Duty of Full Disclosure
Ajettix Inc. v. Raub, 9 Misc.3d 908, 912 (Sup. Ct. Monroe Co. 2005)
[A] fiduciary owes a duty of undivided and undiluted loyalty to those whose interests the fiduciary is to protect. This is a sensitive and 'inflexible' rule of fidelity, barring not only blatant self-dealing, but also requiring avoidance of situations in which a fiduciary's personal interest possibly conflicts with the interest of those owed a fiduciary duty.
Thus, there is an obligation of utmost candor, strictly obligating a fiduciary "to make a full disclosure of any and all material facts within his or her knowledge relating to a contemplated transaction with the other party to the relationship". "[W]hen a fiduciary, in furtherance of its individual interests, deals with the beneficiary of the duty in a matter relating to the fiduciary relationship, the fiduciary is strictly obligated to make 'full disclosure' of all material facts"
The transaction here, without question, concerned a matter relating to defendant's fiduciary relationship with plaintiffs. Defendant, therefore, was obligated in negotiating that transaction "to disclose any information that could reasonably bear on plaintiffs' consideration of [his] offer." Stated another way, defendant was "under a duty to disclose . . . the full facts . . . affecting the value of the stock which [he] was selling". "Absent such full disclosure, the transaction is voidable" Indeed, where a fiduciary relationship exists between the parties, there must be clear proof of the integrity and fairness of a transaction between them, " 'or any instrument thus obtained will be set aside or held as invalid' "
Duty of Loyalty
Leiser v System D Rest. Holdings, Inc., 2010 NY Slip Op 20553 (Sup. Ct. N.Y. Co. 2010):
While a majority shareholder owes a fiduciary duty to the minority shareholders, plaintiff is not the majority shareholder. A shareholder in a closely held corporation also owes a fiduciary duty to the other shareholders not to co-opt or divert a valuable corporate opportunity she became aware of in her corporate shareholder capacity. Plaintiff's status as a shareholder of defendant, a closely held corporation, required her to devote her undivided, unqualified loyalty to the corporation and not to compete with it, place her private interests in conflict with its interests, or personally profit at its expense. Concomitantly, this fidelity obligated her to disclose any such situation.
Duty Not to Oppress
McCagg v. Schulte Roth & Zabel LLP, 2008 WL 4065920 at *8 (Sup.Ct. N.Y. Co. 2008):
It 'is the fiduciary duty owed by ... majority shareholder [s] in a closely held corporation to a minority shareholder, not to engage in oppressive actions toward minority shareholders.'
Matter of Kemp & Beatley, Inc., 64 N.Y.2d 63, 72-3 (1984):
A shareholder who reasonably expected that ownership in the corporation would entitle him or her to a job, a share of corporate earnings, a place in corporate management, or some other form of security, would be oppressed in a very real sense when others in the corporation seek to defeat those expectations and there exists no effective means of salvaging the investment.

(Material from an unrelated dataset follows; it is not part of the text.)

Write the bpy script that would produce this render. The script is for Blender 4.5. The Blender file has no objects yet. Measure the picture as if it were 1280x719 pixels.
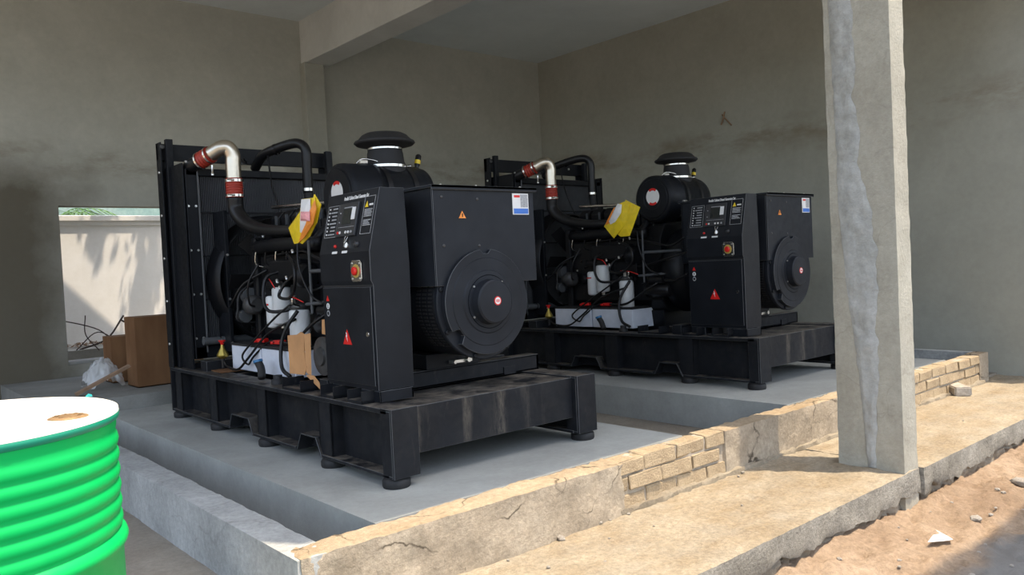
import bpy, bmesh, math, random
from mathutils import Vector, Matrix, noise

# ------------------------------------------------------------------ camera, light, exposure
SC = bpy.context.scene
COL = SC.collection
PI = math.pi

FOC = 998.41
YAW, PITCH, ROLL = 0.857744712, -0.0289835939, -0.0487005046
cam_data = bpy.data.cameras.new('camera')
cam_data.sensor_width = 36.0
cam_data.lens = FOC / 1280 * 36.0
cam_data.clip_start = 0.05
cam_data.clip_end = 300
cam = bpy.data.objects.new('camera', cam_data)
COL.objects.link(cam)
fw = Vector((math.cos(YAW) * math.cos(PITCH), math.sin(YAW) * math.cos(PITCH), math.sin(PITCH)))
rt0 = Vector((math.sin(YAW), -math.cos(YAW), 0))
up0 = rt0.cross(fw)
rt = math.cos(ROLL) * rt0 + math.sin(ROLL) * up0
up = -math.sin(ROLL) * rt0 + math.cos(ROLL) * up0
m = Matrix((rt, up, -fw)).transposed().to_4x4()
m.translation = Vector((0, 0, 1.15))
cam.matrix_world = m
SC.camera = cam

world = bpy.data.worlds.new('world')
SC.world = world
world.use_nodes = True
wn = world.node_tree.nodes
wl = world.node_tree.links
bg = wn['Background']
sky = wn.new('ShaderNodeTexSky')
sky.sky_type = 'NISHITA'
sky.sun_disc = False
SUN_ALT = math.radians(73.6)
sky.sun_elevation = SUN_ALT
sky.sun_rotation = math.radians(145)
sky.altitude = 50
sky.air_density = 1.0
sky.dust_density = 3.0
sky.ozone_density = 1.0
hz = wn.new('ShaderNodeHueSaturation')      # hazy, washed-out sky
hz.inputs['Saturation'].default_value = 0.7
wl.new(sky.outputs[0], hz.inputs['Color'])
wl.new(hz.outputs[0], bg.inputs[0])
bg.inputs[1].default_value = 0.50

sun_data = bpy.data.lights.new('sun', 'SUN')
sun_data.energy = 6.7
sun_data.angle = math.radians(0.6)
sun_data.color = (1.0, 0.84, 0.64)
sun = bpy.data.objects.new('sun', sun_data)
COL.objects.link(sun)
sd = Vector((-0.563 * math.cos(SUN_ALT), 0.826 * math.cos(SUN_ALT), -math.sin(SUN_ALT)))
sun.rotation_euler = sd.to_track_quat('-Z', 'Y').to_euler()
sun.location = (6, -3, 9)

SC.view_settings.view_transform = 'Standard'
SC.view_settings.look = 'None'
SC.view_settings.gamma = 1.0
SC.view_settings.use_curve_mapping = False
SC.view_settings.exposure = 0.04
SC.cycles.max_bounces = 8
SC.cycles.diffuse_bounces = 5
SC.cycles.use_denoising = True

# ------------------------------------------------------------------ helpers
def srgb(r, g, b):
    f = lambda c: (c / 255 / 12.92) if c / 255 <= 0.04045 else ((c / 255 + 0.055) / 1.055) ** 2.4
    return (f(r), f(g), f(b), 1.0)

class NT:
    def __init__(s, name):
        s.m = bpy.data.materials.new(name)
        s.m.use_nodes = True
        s.t = s.m.node_tree
        s.n = s.t.nodes
        s.b = s.n['Principled BSDF']
        s.tc = s.n.new('ShaderNodeTexCoord')
    def link(s, a, b): s.t.links.new(a, b)
    def mapping(s, scale=(1, 1, 1), src='Object', loc=(0, 0, 0)):
        mp = s.n.new('ShaderNodeMapping')
        mp.inputs['Scale'].default_value = scale
        mp.inputs['Location'].default_value = loc
        s.link(s.tc.outputs[src], mp.inputs[0])
        return mp.outputs[0]
    def noise(s, scale, detail=6, rough=0.55, vec=None, dist=0.0):
        n = s.n.new('ShaderNodeTexNoise')
        n.inputs['Scale'].default_value = scale
        n.inputs['Detail'].default_value = detail
        n.inputs['Roughness'].default_value = rough
        n.inputs['Distortion'].default_value = dist
        s.link(vec if vec is not None else s.tc.outputs['Object'], n.inputs['Vector'])
        return n.outputs['Fac']
    def ramp(s, fac, stops):
        r = s.n.new('ShaderNodeValToRGB')
        el = r.color_ramp.elements
        while len(el) < len(stops): el.new(0.5)
        for e, (p, c) in zip(el, stops):
            e.position = p
            e.color = c if len(c) == 4 else (*c, 1)
        s.link(fac, r.inputs[0])
        return r.outputs[0]
    def math(s, op, a, b=None, clamp=False):
        n = s.n.new('ShaderNodeMath')
        n.operation = op
        n.use_clamp = clamp
        for i, v in enumerate((a, b)):
            if v is None: continue
            if isinstance(v, (int, float)): n.inputs[i].default_value = v
            else: s.link(v, n.inputs[i])
        return n.outputs[0]
    def mix(s, fac, a, b, mode='MIX'):
        n = s.n.new('ShaderNodeMix')
        n.data_type = 'RGBA'
        n.blend_type = mode
        for k, v in ((0, fac), (6, a), (7, b)):
            if isinstance(v, (int, float)): n.inputs[k].default_value = v
            elif isinstance(v, tuple): n.inputs[k].default_value = v if len(v) == 4 else (*v, 1)
            else: s.link(v, n.inputs[k])
        return n.outputs[2]
    def bump(s, h, strength=0.3, dist=0.01, prev=None):
        n = s.n.new('ShaderNodeBump')
        n.inputs['Strength'].default_value = strength
        n.inputs['Distance'].default_value = dist
        s.link(h, n.inputs['Height'])
        if prev is not None: s.link(prev, n.inputs['Normal'])
        return n.outputs[0]
    def out(s, col=None, rough=None, metal=None, normal=None, spec=None):
        for k, v in (('Base Color', col), ('Roughness', rough), ('Metallic', metal), ('Normal', normal), ('Specular IOR Level', spec)):
            if v is None: continue
            if isinstance(v, (int, float)): s.b.inputs[k].default_value = v
            elif isinstance(v, tuple): s.b.inputs[k].default_value = v
            else: s.link(v, s.b.inputs[k])
        return s.m

def plain(name, col, rough=0.5, metal=0.0, var=0.12, scale=14, bump=0.0, spec=0.5):
    t = NT(name)
    f = t.noise(scale, 4)
    dark = tuple(c * (1 - var) for c in col[:3]) + (1,)
    lite = tuple(min(1, c * (1 + var)) for c in col[:3]) + (1,)
    c = t.ramp(f, [(0.3, dark), (0.7, lite)])
    nrm = t.bump(t.noise(scale * 6, 3), bump, 0.005) if bump else None
    return t.out(c, rough, metal, nrm, spec)

def dust2(c): return tuple(min(1, v * k) for v, k in zip(c[:3], (0.74, 0.68, 0.60))) + (1,)
def concrete(name, c1, c2, c3, stain=None, rough=0.9, bumps=0.35, big=0.6, seed=0.0, fine=40, zstain=None, damp=False, dust=None, cracks=0.0, fmix=0.28):
    t = NT(name)
    v = t.mapping(loc=(seed, seed * 1.7, seed * .6))
    a = t.noise(big, 8, 0.6, v, 0.4)
    b = t.noise(big * 6, 8, 0.65, v, 0.3)
    col = t.ramp(a, [(0.32, c1), (0.5, c2), (0.68, c3)])
    col = t.mix(t.math('MULTIPLY', t.ramp(b, [(0.38, (0, 0, 0)), (0.7, (1, 1, 1))]), 0.45), col, c1)
    if dust is not None:
        ge = t.n.new('ShaderNodeNewGeometry')
        sp2 = t.n.new('ShaderNodeSeparateXYZ')
        t.link(ge.outputs['True Normal'], sp2.inputs[0])
        tn = t.ramp(t.noise(4, 6, 0.7, v), [(0.3, (0.55, 0.55, 0.55)), (0.6, (1, 1, 1))])
        dm = t.math('MULTIPLY', t.math('MULTIPLY', t.math('SUBTRACT', sp2.outputs[2], 0.55), 3.0, True), tn, True)
        dc_ = t.mix(t.ramp(t.noise(1.7, 8, 0.7, t.mapping((1, 2.2, 1))), [(0.38, (0, 0, 0)), (0.62, (1, 1, 1))]), dust, dust2(dust))
        col = t.mix(dm, col, dc_)
    g = t.noise(fine, 5, 0.7, v)
    col = t.mix(fmix, col, t.ramp(g, [(0.3, (0.25, 0.25, 0.25)), (0.7, (0.75, 0.75, 0.75))]), 'OVERLAY')
    if zstain is not None:
        zc, zw, sc, amt = zstain
        sep = t.n.new('ShaderNodeSeparateXYZ')
        t.link(t.tc.outputs['Object'], sep.inputs[0])
        wob = t.math('MULTIPLY', t.math('SUBTRACT', t.noise(0.8, 5, 0.6, v), 0.5), 0.9)
        d = t.math('ABSOLUTE', t.math('ADD', t.math('SUBTRACT', sep.outputs[2], zc), wob))
        msk = t.math('SUBTRACT', 1.0, t.math('DIVIDE', d, zw), True)
        brk = t.ramp(t.noise(0.9, 6, 0.7, t.mapping((1, 1, 3), loc=(3 + seed, 1, 2))), [(0.42, (0, 0, 0)), (0.6, (1, 1, 1))])
        msk = t.math('MULTIPLY', t.math('MULTIPLY', msk, brk), amt, True)
        col = t.mix(msk, col, sc)
    if damp:
        # old damp stain climbing the left part of the back wall
        sp = t.n.new('ShaderNodeSeparateXYZ')
        t.link(t.tc.outputs['Object'], sp.inputs[0])
        w1 = t.math('MULTIPLY', t.math('SUBTRACT', t.noise(1.1, 6, 0.65), 0.5), 0.7)
        mz = t.math('DIVIDE', t.math('SUBTRACT', t.math('ADD', 2.75, w1), sp.outputs[2]), 0.55, True)
        mx = t.math('DIVIDE', t.math('SUBTRACT', t.math('ADD', 2.55, t.math('MULTIPLY', w1, 1.2)), sp.outputs[0]), 0.75, True)
        mx = t.math('ADD', t.math('MULTIPLY', mx, 0.85), 0.15, True)
        col = t.mix(t.math('MULTIPLY', t.math('MULTIPLY', mz, mx), 0.86), col, srgb(78, 70, 54))
    ck = None
    if cracks:
        vo = t.n.new('ShaderNodeTexVoronoi')
        vo.feature = 'DISTANCE_TO_EDGE'
        vo.inputs['Scale'].default_value = 2.6
        wv = t.n.new('ShaderNodeMix'); wv.data_type = 'RGBA'; wv.inputs[0].default_value = 0.16
        nz_ = t.n.new('ShaderNodeTexNoise'); nz_.inputs['Scale'].default_value = 5; nz_.inputs['Detail'].default_value = 6
        t.link(t.tc.outputs['Object'], nz_.inputs['Vector'])
        t.link(t.tc.outputs['Object'], wv.inputs[6]); t.link(nz_.outputs['Color'], wv.inputs[7])
        t.link(wv.outputs[2], vo.inputs['Vector'])
        ck = t.math('SUBTRACT', 1.0, t.math('DIVIDE', vo.outputs['Distance'], 0.015), True)
        ck = t.math('MULTIPLY', ck, t.ramp(t.noise(1.9, 4, 0.6, v), [(0.46, (0, 0, 0)), (0.54, (1, 1, 1))]), True)
        col = t.mix(t.math('MULTIPLY', ck, cracks), col, srgb(70, 62, 52))
    h = t.mix(0.4, t.noise(fine * 1.5, 6, 0.7, v), t.noise(5, 6, 0.6, v))
    nrm = t.bump(h, bumps, 0.02)
    return t.out(col, rough, None, nrm, 0.25)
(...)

A court considering a petition alleging oppressive conduct must investigate what the majority shareholders knew, or should have known, to be the petitioner’s expectations in entering the particular enterprise. Majority conduct should not be deemed oppressive simply because the petitioner’s subjective hopes and desires in joining the venture are not fulfilled. Disappointment alone should not necessarily be equated with oppression.
It is widely understood that, in addition to supplying capital to a contemplated or ongoing enterprise and expecting a fair and equal return, parties comprising the ownership of a close corporation may expect to be actively involved in its management and operation.

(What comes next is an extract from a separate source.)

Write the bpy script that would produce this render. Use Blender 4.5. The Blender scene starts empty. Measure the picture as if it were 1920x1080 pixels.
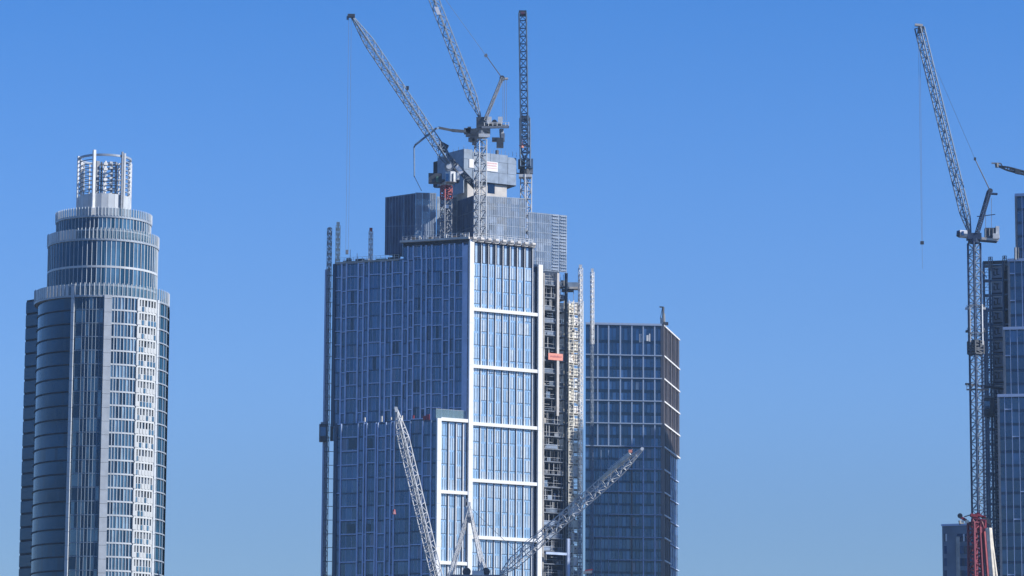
import bpy, math, random
HAZE = 0.00006
from mathutils import Vector, Matrix
random.seed(7)
R_ = math.radians
sc = bpy.context.scene
COL = sc.collection
V = Vector

# ------------------------------------------------------------------ camera
F = 6700.0                      # focal length in photo pixels (1920 wide)
ZC = 20.0                       # eye height above ground
TH = math.atan(1100.0 / F)      # looking up
RO = 0.0052                     # tiny roll
fw = V((0, math.cos(TH), math.sin(TH)))
up0 = V((0, -math.sin(TH), math.cos(TH)))
rt0 = V((1, 0, 0))
CX = rt0 * math.cos(RO) + up0 * math.sin(RO)
CY = -rt0 * math.sin(RO) + up0 * math.cos(RO)
CAM = V((0, 0, ZC))
cd = bpy.data.cameras.new('camera')
cam = bpy.data.objects.new('camera', cd)
COL.objects.link(cam)
M = Matrix((CX, CY, -fw)).transposed().to_4x4()
M.translation = CAM
cam.matrix_world = M
cd.sensor_width = 36.0
cd.lens = 36.0 * F / 1920.0
cd.clip_start = 1.0
cd.clip_end = 60000.0
sc.camera = cam


def ray(u, v):
    return CX * ((u - 960.0) / F) + CY * ((540.0 - v) / F) + fw


def P(u, v, Y):
    """world point seen at photo pixel (u, v) at distance Y"""
    d = ray(u, v)
    return CAM + d * (Y / d.y)


def along(A, ang, u, v):
    """from plan point A walk in compass direction ang (degrees right of +Y) to the sight line of (u, v)"""
    d = ray(u, v)
    e = V((math.sin(R_(ang)), math.cos(R_(ang))))
    # A + t e = s d(xy)
    det = e.x * (-d.y) - (-d.x) * e.y
    t = (-A.x * (-d.y) + (-d.x) * A.y * 1.0) / det if abs(det) > 1e-9 else 0
    t = ((-A.x) * (-d.y) - (-d.x) * (-A.y)) / det
    return V((A.x + t * e.x, A.y + t * e.y, 0))


def zat(u, v, Y):
    return P(u, v, Y).z


def flat(p):
    return V((p.x, p.y, 0))


def mpp(Y):
    return Y * 1.015 / F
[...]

The shareholder in a close corporation is a co-owner of the business and wants the privileges and powers that go with ownership. His participation in that particular corporation is often his principal or sold source of income. As a matter of fact, providing employment for himself may have been the principal reason why he participated in organizing the corporation. He may or may not anticipate an ultimate profit from the sale of his interest, but he normally draws very little from the corporation as dividends. In his capacity as an officer or employee of the corporation, he looks to his salary for the principal return on his capital investment, because earnings of a close corporation, as is well known, are distributed in major part in salaries, bonuses and retirement benefits.